What that line in the Haggadah about the korban pesach and the unsigned-up stranger at the door is there to teach us is that the pursuit of the greater good will always be the wiser choice. That thought should be our watchword as we negotiate these stormy seas on which we are all afloat this year: the key is to draw into our ranks all who would seated at our table and then, united and with one voice, to face the world and demand justice—justice for the captives in Gaza, justice for the people whose own lives were ruined on October 7 or whose loved ones were murdered, justice for Israel in the international halls of justice that so frequently, almost routinely, treat Israel unfairly and unreasonably harshly. If we can’t speak as one now, then when exactly will we? And if not now, then when?

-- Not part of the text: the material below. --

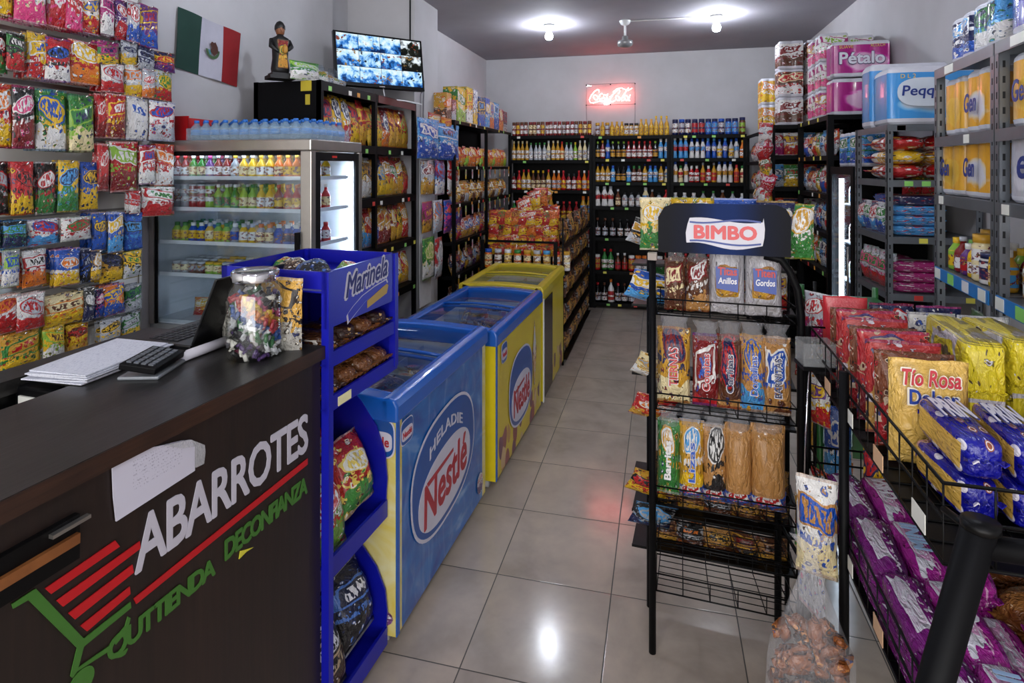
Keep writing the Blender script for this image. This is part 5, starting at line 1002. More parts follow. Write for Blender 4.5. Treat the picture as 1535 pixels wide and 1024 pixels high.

If we can manage that, we’ll have done a lot. Yes, there will be those who cannot bring themselves to stand with Israel or with the Jewish people. I regret that, but I also accept it—but I am thinking about swelling our ranks, not thinning them. And so, even with the seder meals behind us now, I invite you all to join me in opening up the doors—of our homes, of our synagogues, of our communities—to all those Jewish people (and they are legion) on the outside and inviting them in to stand with Israel and to stand with all of us who stand with Israel. And allies in the non-Jewish world whose hearts beat with Israel are welcome in my house too. There are moments in history when you have to stand up or back off, to be in or out, to declare yourself a part or apart. This, I think (and, yes, fear) is one of those moments.